+++ RECORD EXCERPTS

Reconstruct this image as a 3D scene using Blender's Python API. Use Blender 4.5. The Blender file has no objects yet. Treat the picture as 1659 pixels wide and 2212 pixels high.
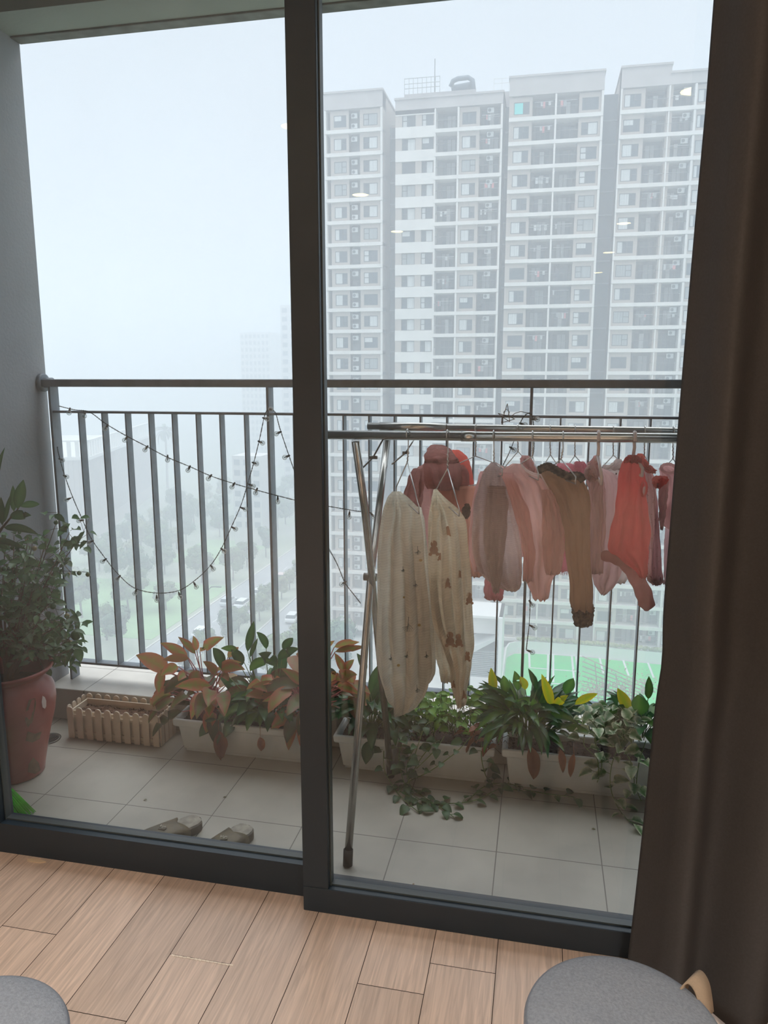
import bpy, bmesh, math, random
from mathutils import Vector, Matrix, noise
random.seed(7)
C = bpy.context.scene.collection
PI = math.pi

# ------------------------------------------------------------------ camera, light, exposure
FPX, IW, IH = 1610.0, 1659.0, 2212.0
YAW, PIT, EYE = math.radians(11.85), math.radians(10.2), 1.40
cam_d = bpy.data.cameras.new('camera'); cam = bpy.data.objects.new('camera', cam_d); C.objects.link(cam)
cam.location = (0, 0, EYE); cam.rotation_euler = (PI/2-PIT, 0, YAW)
cam_d.sensor_fit = 'HORIZONTAL'; cam_d.sensor_width = 36.0; cam_d.lens = FPX/IW*36.0
cam_d.clip_start = 0.02; cam_d.clip_end = 3000
S = bpy.context.scene
S.camera = cam
S.view_settings.view_transform = 'Standard'; S.view_settings.look = 'None'
S.view_settings.gamma = 1.0; S.view_settings.use_curve_mapping = False
S.view_settings.exposure = 0.0
cy = S.cycles
cy.use_denoising = True; cy.max_bounces = 8; cy.diffuse_bounces = 4; cy.glossy_bounces = 3
cy.transmission_bounces = 4; cy.volume_bounces = 3; cy.transparent_max_bounces = 24
cy.caustics_reflective = False; cy.caustics_refractive = False; cy.sample_clamp_indirect = 6
cy.use_adaptive_sampling = True; cy.adaptive_threshold = 0.015

SKY_H, SKY_Z = 0.84, 6.6           # overcast sky radiance at the horizon and overhead
FOG, FOG_A = 0.0062, (0.70, 0.742, 0.79)
w = bpy.data.worlds.new('overcast_sky'); S.world = w; w.use_nodes = True
nt = w.node_tree; nt.nodes.clear()
tc = nt.nodes.new('ShaderNodeTexCoord'); sp = nt.nodes.new('ShaderNodeSeparateXYZ')
mr = nt.nodes.new('ShaderNodeMapRange'); cr = nt.nodes.new('ShaderNodeMix'); cr.data_type = 'RGBA'
bg = nt.nodes.new('ShaderNodeBackground'); wo = nt.nodes.new('ShaderNodeOutputWorld')
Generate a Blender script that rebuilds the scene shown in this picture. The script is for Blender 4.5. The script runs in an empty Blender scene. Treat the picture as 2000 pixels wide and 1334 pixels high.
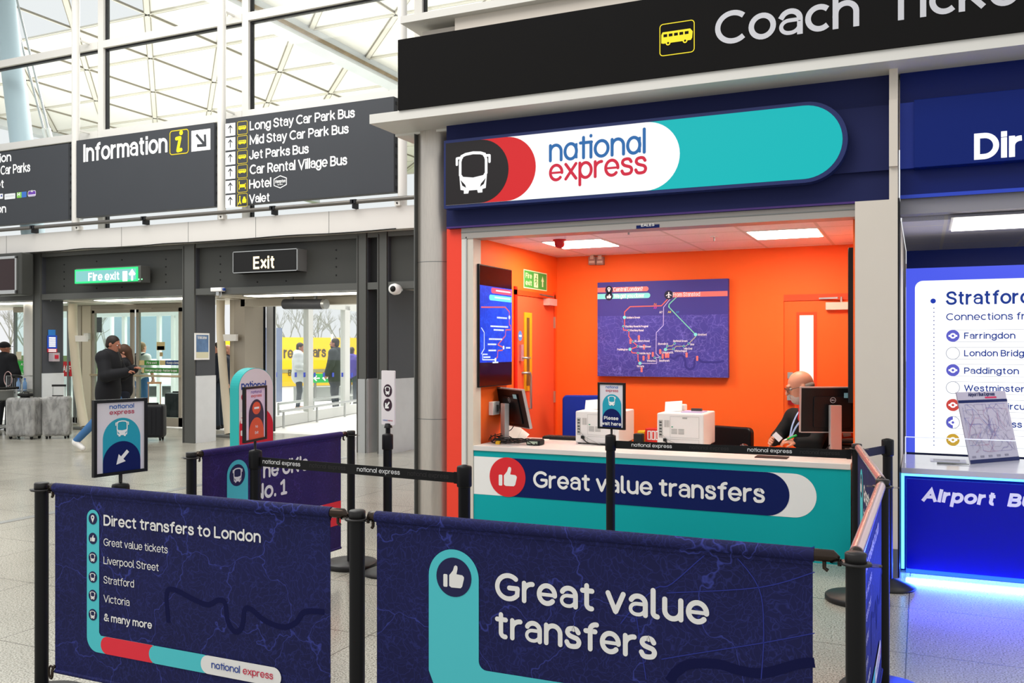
# Airport concourse with a coach ticket kiosk, queue barriers and glazed exit wall.
import bpy, bmesh, math, random
import numpy as np
from mathutils import Vector, Matrix

R = random.Random(11)
sc = bpy.context.scene
COL = sc.collection
PI = math.pi

# ---------------------------------------------------------------- camera
EYE = 1.58
FPX = 1766.0
YAW = math.atan2(800, 1766)
CS, SN = math.cos(YAW), math.sin(YAW)
cd = bpy.data.cameras.new('camera')
cd.sensor_width = 36.0
cd.lens = FPX * 36.0 / 2000.0
cd.shift_y = 14.0 / 2000.0
cd.clip_end = 400
cam = bpy.data.objects.new('camera', cd)
cam.location = (0, 0, EYE)
cam.rotation_euler = (PI / 2, 0, YAW)
COL.objects.link(cam)
sc.camera = cam

# ---------------------------------------------------------------- world, lights, exposure
w = bpy.data.worlds.new('overcast_sky')
sc.world = w
w.use_nodes = True
bg = w.node_tree.nodes['Background']
bg.inputs[0].default_value = (0.97, 0.985, 1.0, 1)
bg.inputs[1].default_value = 0.92
sc.view_settings.view_transform = 'Standard'
sc.view_settings.look = 'None'
sc.view_settings.exposure = 0.0
sc.view_settings.gamma = 1.0
sc.view_settings.use_curve_mapping = False
sc.cycles.max_bounces = 8
sc.cycles.transparent_max_bounces = 16
sc.cycles.caustics_reflective = False
sc.cycles.caustics_refractive = False


def area(name, loc, rot, sx, sy, power, col=(1, 1, 1)):
    l = bpy.data.lights.new(name, 'AREA')
    l.shape = 'RECTANGLE'; l.size = sx; l.size_y = sy; l.energy = power; l.color = col
    o = bpy.data.objects.new(name, l)
    o.location = loc; o.rotation_euler = rot
    COL.objects.link(o)
    return o


# blue light strip under the bus counter
area('counter_strip_glow', (.95, 6.94, .05), (math.radians(-68), 0, 0), 2.1, .03, 95, (.02, .06, 1.0))
# uplights of the roof trees outside, then unseen fill lamps over forecourt and hall
area('roof_uplight', (-24, 22, 4.2), (PI, 0, 0), 10, 14, 520, (1, 0.97, 0.9))
area('roof_uplight', (-9, 22, 4.2), (PI, 0, 0), 10, 14, 300, (1, 0.98, 0.94))
area('forecourt_fill_lamp', (-17, 21, 9.6), (0, 0, 0), 16, 12, 4200, (1, 0.99, 0.97))  # unseen lamp added to brighten the shaded forecourt
area('hall_fill_lamp', (-5, 1.0, 8.5), (math.radians(28), 0, 0), 6, 4, 420, (1, 0.96, 0.9))
area('hall_fill_lamp', (-10.5, 8.2, 8.6), (0, 0, 0), 7, 3, 480, (1, 0.97, 0.92))  # added overhead, out of view, to lift the floor near the exit


# ---------------------------------------------------------------- colours and materials
def lin(c):
    return c / 12.92 if c <= 0.04045 else ((c + 0.055) / 1.055) ** 2.4


def rgb(h):
    if isinstance(h, str):
        h = h.lstrip('#')
        return tuple(lin(int(h[i:i + 2], 16) / 255) for i in (0, 2, 4)) + (1,)
    return tuple(h) + (1,) if len(h) == 3 else tuple(h)


MATS = {}


def mat(name, col, rough=0.5, metal=0.0, spec=0.3, emit=None, es=0.0, vary=0.0, vscale=8.0, bump=0.0, bscale=60.0, stretch=None):
    if name in MATS:
        return MATS[name]
    m = bpy.data.materials.new(name)
    m.use_nodes = True
    nt = m.node_tree
    b = nt.nodes['Principled BSDF']
    c = rgb(col)
    b.inputs['Base Color'].default_value = c
    b.inputs['Roughness'].default_value = rough
    b.inputs['Metallic'].default_value = metal
    b.inputs['Specular IOR Level'].default_value = spec
    if emit:
        b.inputs['Emission Color'].default_value = rgb(emit)
        b.inputs['Emission Strength'].default_value = es
    if vary or bump:
        tc = nt.nodes.new('ShaderNodeTexCoord')
        src = tc.outputs['Object']
        if stretch:
            mp = nt.nodes.new('ShaderNodeMapping')
            mp.inputs['Scale'].default_value = stretch
            nt.links.new(src, mp.inputs[0]); src = mp.outputs[0]
    if vary:
        n = nt.nodes.new('ShaderNodeTexNoise')
        n.inputs['Scale'].default_value = vscale
        n.inputs['Detail'].default_value = 4
        nt.links.new(src, n.inputs['Vector'])
        mx = nt.nodes.new('ShaderNodeMix'); mx.data_type = 'RGBA'
        mx.inputs['A'].default_value = tuple(x * (1 - vary) for x in c[:3]) + (1,)
        mx.inputs['B'].default_value = tuple(min(1, x * (1 + vary)) for x in c[:3]) + (1,)
        nt.links.new(n.outputs['Fac'], mx.inputs['Factor'])
        nt.links.new(mx.outputs['Result'], b.inputs['Base Color'])
    if bump:
        n2 = nt.nodes.new('ShaderNodeTexNoise')
        n2.inputs['Scale'].default_value = bscale
        n2.inputs['Detail'].default_value = 3
        nt.links.new(src, n2.inputs['Vector'])
        bp = nt.nodes.new('ShaderNodeBump')
        bp.inputs['Strength'].default_value = bump
        bp.inputs['Distance'].default_value = 0.01
        nt.links.new(n2.outputs['Fac'], bp.inputs['Height'])
        nt.links.new(bp.outputs[0], b.inputs['Normal'])
    MATS[name] = m
    return m


def glow(name, col, strength):
    m = mat(name, col, 0.4, 0, 0.2, emit=col, es=strength)
    c = rgb(col)
    m.node_tree.nodes['Principled BSDF'].inputs['Base Color'].default_value = (c[0] * .04, c[1] * .04, c[2] * .04, 1)
    return m


def glass_mat(name, tint=(0.975, 0.99, 0.985), refl=0.07):
    if name in MATS:
        return MATS[name]
    m = bpy.data.materials.new(name); m.use_nodes = True
    nt = m.node_tree; nt.nodes.clear()
    out = nt.nodes.new('ShaderNodeOutputMaterial')
    tr = nt.nodes.new('ShaderNodeBsdfTransparent'); tr.inputs[0].default_value = tint + (1,)
    gl = nt.nodes.new('ShaderNodeBsdfGlossy'); gl.inputs['Roughness'].default_value = 0.02
    mx = nt.nodes.new('ShaderNodeMixShader')
    fr = nt.nodes.new('ShaderNodeLayerWeight'); fr.inputs['Blend'].default_value = 0.12
    mt = nt.nodes.new('ShaderNodeMath'); mt.operation = 'MULTIPLY_ADD'
    mt.inputs[1].default_value = 0.1; mt.inputs[2].default_value = refl * 0.15
    nt.links.new(fr.outputs['Fresnel'], mt.inputs[0])
    nt.links.new(mt.outputs[0], mx.inputs[0])
    nt.links.new(tr.outputs[0], mx.inputs[1]); nt.links.new(gl.outputs[0], mx.inputs[2])
    nt.links.new(mx.outputs[0], out.inputs[0])
    MATS[name] = m
    return m


def map_mat(name, base, line, s1=5.0, s2=22.0, a1=0.55, a2=0.3, rough=0.75, emit=0.0):
    """printed street-map pattern: two nets of wandering roads over a plain ground"""
    if name in MATS:
        return MATS[name]
    m = bpy.data.materials.new(name); m.use_nodes = True
    nt = m.node_tree; b = nt.nodes['Principled BSDF']; L = nt.links
    b.inputs['Roughness'].default_value = rough
    b.inputs['Specular IOR Level'].default_value = 0.25
    tc = nt.nodes.new('ShaderNodeTexCoord')
    nz = nt.nodes.new('ShaderNodeTexNoise'); nz.inputs['Scale'].default_value = 7; nz.inputs['Detail'].default_value = 3
    L.new(tc.outputs['Object'], nz.inputs['Vector'])
    ad = nt.nodes.new('ShaderNodeMix'); ad.data_type = 'RGBA'; ad.blend_type = 'LINEAR_LIGHT'
    ad.inputs['Factor'].default_value = 0.11
    L.new(tc.outputs['Object'], ad.inputs['A']); L.new(nz.outputs['Color'], ad.inputs['B'])
    cur = None
    bigN = nt.nodes.new('ShaderNodeTexNoise'); bigN.inputs['Scale'].default_value = 3.5; bigN.inputs['Detail'].default_value = 6
    L.new(tc.outputs['Object'], bigN.inputs['Vector'])
    mx0 = nt.nodes.new('ShaderNodeMix'); mx0.data_type = 'RGBA'
    c = rgb(base)
    mx0.inputs['A'].default_value = tuple(x * 0.62 for x in c[:3]) + (1,)
    mx0.inputs['B'].default_value = tuple(x * 1.25 for x in c[:3]) + (1,)
    L.new(bigN.outputs['Fac'], mx0.inputs['Factor'])
    cur = mx0.outputs['Result']
    for (s, a, wd) in ((s2, a2, 0.06), (s2 * 0.4, a2 * .9, 0.014), (s1, a1, 0.007)):
        v = nt.nodes.new('ShaderNodeTexVoronoi'); v.feature = 'DISTANCE_TO_EDGE'; v.inputs['Scale'].default_value = s
        L.new(ad.outputs['Result'], v.inputs['Vector'])
        mr = nt.nodes.new('ShaderNodeMapRange'); mr.inputs['From Min'].default_value = 0.0; mr.inputs['From Max'].default_value = wd
        mr.inputs['To Min'].default_value = a; mr.inputs['To Max'].default_value = 0.0
        L.new(v.outputs['Distance'], mr.inputs['Value'])
        mx = nt.nodes.new('ShaderNodeMix'); mx.data_type = 'RGBA'
        mx.inputs['B'].default_value = rgb(line)
        L.new(mr.outputs[0], mx.inputs['Factor']); L.new(cur, mx.inputs['A'])
        cur = mx.outputs['Result']
    L.new(cur, b.inputs['Base Color'])
    if emit:
        L.new(cur, b.inputs['Emission Color']); b.inputs['Emission Strength'].default_value = emit
    MATS[name] = m
    return m


# ---------------------------------------------------------------- rays from the calibrated camera onto real planes
def ray(u, v):
    xc = (u - 1000.0) / FPX
    return Vector((xc * CS - SN, xc * SN + CS, -(v - 681.0) / FPX))


def onY(u, v, y):
    d = ray(u, v); t = y / d.y
    return Vector((d.x * t, y, EYE + d.z * t))


def onX(u, v, x):
    d = ray(u, v); t = x / d.x
    return Vector((x, d.y * t, EYE + d.z * t))


def onZ(u, v, z):
    d = ray(u, v); t = (z - EYE) / d.z
    return Vector((d.x * t, d.y * t, z))


def onD(u, v, zc):
    d = ray(u, v)
    return Vector((d.x * zc, d.y * zc, EYE + d.z * zc))


class Fr:
    """flat local frame: O origin, U right, V up, N = U x V out of the face"""
    def __init__(s, O, U=(1, 0, 0), V=(0, 0, 1)):
        s.O = Vector(O); s.U = Vector(U).normalized(); s.V = Vector(V).normalized(); s.N = s.U.cross(s.V).normalized()

    def P(s, a, b, n=0.0):
        return s.O + s.U * a + s.V * b + s.N * n

    def px(s, u, v):
        d = ray(u, v); e = Vector((0, 0, EYE))
        t = (s.O - e).dot(s.N) / d.dot(s.N)
        q = e + d * t - s.O
        return (q.dot(s.U), q.dot(s.V))


ORG = {}


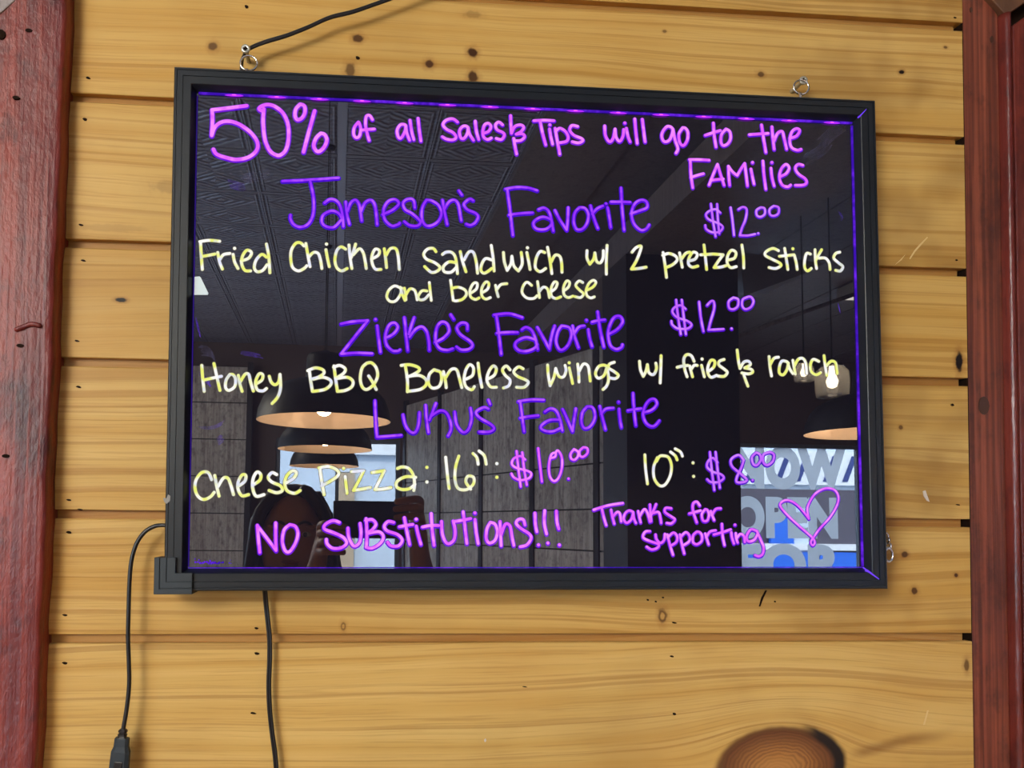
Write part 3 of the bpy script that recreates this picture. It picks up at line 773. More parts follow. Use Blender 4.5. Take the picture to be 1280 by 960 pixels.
# hanging rings and the bit of chain on the right
for (px, py, sx) in ((1001.5, 109, 1000.2), (311, 79, 309)):
    c = onboard(px, py, .014); mb = MB(); mb.torus((c.x, .014, c.z), .0083, .0011, 1, 32, 10, 1.0, .92)
    s = onboard(sx, py + 8, .008); mb.tube([(s.x, .008, BH / 2 - .004), (s.x, .008, s.z), (s.x, .008, s.z + .0006)], [.0019, .0019, .0012], 12)
    mb.build('hanging_ring', M['chrome'], board, smooth=True)
mb = MB()
c = onboard(1111, 690, .02)
mb.torus((c.x - .0005, .021, c.z + .012), .0030, .0013, 0, 20, 8)
mb.torus((c.x, .021, c.z + .0062), .0032, .0013, 1, 20, 8)
mb.torus((c.x + .0004, .021, c.z - .003), .0056, .0015, 1, 24, 8, .75, 1.25)
mb.torus((c.x - .004, .021, c.z + .016), .0045, .0009, 1, 20, 8)
tag(mb.build('chain', M['chrome'], board, smooth=True), 'short chrome chain behind the right side')

# ------------------------------------------------------------------ handwriting
# each entry: origin of the grid cell in the picture, then strokes in cell units (300 picture units wide = 1280)
O = {'T1': (230, 100), 'T2': (430, 100), 'T3': (600, 100), 'T4': (810, 100), 'M1': (230, 290), 'M2': (430, 290), 'M3': (620, 290), 'M4': (810, 290),
     'B1': (190, 510), 'B2': (430, 490), 'B3': (640, 490), 'B4': (830, 520)}
K = 300 / 1280
LINES = []
def line(label, ink, width, edge, txt): LINES.append((label, ink, width, edge, txt))
line('big pink fifty percent at the upper left', 'pink', 5.2, 2.6, '''
T1 335,138 240,150 150,160 | 150,160 152,220 148,297 | 148,297 165,252 205,224 250,222 300,240 355,280 390,330 388,375 345,412 280,425 215,412 172,395 157,370
T1 415,165 400,155 415,140 450,132 490,145 530,180 555,240 558,310 545,370 520,398 495,402 460,380 435,330 425,270 422,210 426,155
T1 620,130 597,155 592,190 605,212 628,205 645,175 642,140 620,130 | 697,165 665,280 638,385 | 730,285 705,310 692,350 705,378 725,380 750,355 762,320 750,292 730,285
''')
line('pink line about sales and tips along the top', 'pink', 4.3, 2.4, '''
T1 930,225 908,255 905,290 918,308 935,300 943,265 935,232 930,225 | 1005,212 990,190 972,195 968,240 978,290 988,322 | 950,268 985,264 1015,262
T2 330,245 322,238 300,240 283,270 290,305 305,310 325,275 330,245 | 330,245 335,285 350,322 | 352,215 360,270 372,318 | 395,205 402,270 410,325
T2 605,225 580,208 545,215 528,238 545,262 580,280 598,305 580,320 545,315 525,303 | 662,255 650,246 630,250 615,275 622,308 640,312 658,285 662,255 | 662,255 670,290 690,322 | 700,220 705,270 718,318
T2 742,285 770,275 783,250 770,232 750,240 740,275 745,305 765,318 785,310 | 845,240 825,225 808,240 815,265 845,280 855,295 840,318 812,312
T2 888,190 890,240 893,285 | 893,285 910,250 940,240 958,252 945,275 918,290 | 918,290 950,288 963,302 945,322 912,325 | 905,312 912,355 920,395
T2 1012,218 1065,215 1120,218 | 1045,220 1060,290 1075,345 | 1098,240 | 1096,262 1102,300 1112,342
T3 400,258 413,330 425,395 | 402,275 425,258 455,275 470,305 460,328 425,335 | 520,248 490,243 478,268 500,295 540,312 548,325 525,336 492,330
T3 665,245 668,295 690,330 710,310 720,262 | 720,262 725,305 745,328 762,300 766,265 | 772,230 | 780,258 788,300 800,330 | 825,208 830,270 838,338 | 865,210 872,270 880,330
T3 1028,262 1015,250 995,250 972,280 970,310 985,330 1010,320 1025,285 1028,262 | 1028,262 1040,320 1055,365 1045,390 | 1080,255 1060,290 1065,335 1085,350 1105,320 1108,280 1095,258 1080,255
T4 348,230 352,290 362,358 | 305,295 345,282 385,270 | 415,262 392,290 388,330 400,350 425,340 440,310 435,275 415,262
T4 605,240 615,310 628,385 | 540,292 600,288 640,285 | 660,250 665,310 672,370 | 672,325 690,285 715,275 725,310 738,368 | 755,310 790,300 808,270 790,260 765,280 755,325 765,360 795,375 815,370
''')
line('pink word in capitals at the upper right', 'pink', 4.1, 2.4, '''
T4 325,428 270,425 220,425 | 225,425 228,500 238,575 | 228,520 265,508 295,500 | 325,560 345,510 370,450 | 370,450 385,500 405,562 | 335,535 400,528
T4 435,562 430,510 428,460 | 428,460 450,490 475,510 | 475,510 495,475 515,445 | 515,445 522,500 530,565 | 557,440 | 548,475 555,510 565,555 | 612,432 618,510 628,582 | 660,440 | 655,470 660,520 672,565
T4 705,515 735,500 752,470 735,450 710,475 700,520 715,560 745,570 760,560 | 825,455 800,450 785,470 800,500 835,525 845,545 830,560 785,562
''')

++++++

• _GIVEN PROBLEM_
Extract only the lines from the line with "Write part 3" through the line with "tag(mb.build('chain', M['chrome'], board, smooth=True), 'short", keeping both end lines exactly as they are.

• _ANSWER TO THIS TASK_
Write part 3 of the bpy script that recreates this picture. It picks up at line 773. More parts follow. Use Blender 4.5. Take the picture to be 1280 by 960 pixels.
# hanging rings and the bit of chain on the right
for (px, py, sx) in ((1001.5, 109, 1000.2), (311, 79, 309)):
    c = onboard(px, py, .014); mb = MB(); mb.torus((c.x, .014, c.z), .0083, .0011, 1, 32, 10, 1.0, .92)
    s = onboard(sx, py + 8, .008); mb.tube([(s.x, .008, BH / 2 - .004), (s.x, .008, s.z), (s.x, .008, s.z + .0006)], [.0019, .0019, .0012], 12)
    mb.build('hanging_ring', M['chrome'], board, smooth=True)
mb = MB()
c = onboard(1111, 690, .02)
mb.torus((c.x - .0005, .021, c.z + .012), .0030, .0013, 0, 20, 8)
mb.torus((c.x, .021, c.z + .0062), .0032, .0013, 1, 20, 8)
mb.torus((c.x + .0004, .021, c.z - .003), .0056, .0015, 1, 24, 8, .75, 1.25)
mb.torus((c.x - .004, .021, c.z + .016), .0045, .0009, 1, 20, 8)
tag(mb.build('chain', M['chrome'], board, smooth=True), 'short chrome chain behind the right side')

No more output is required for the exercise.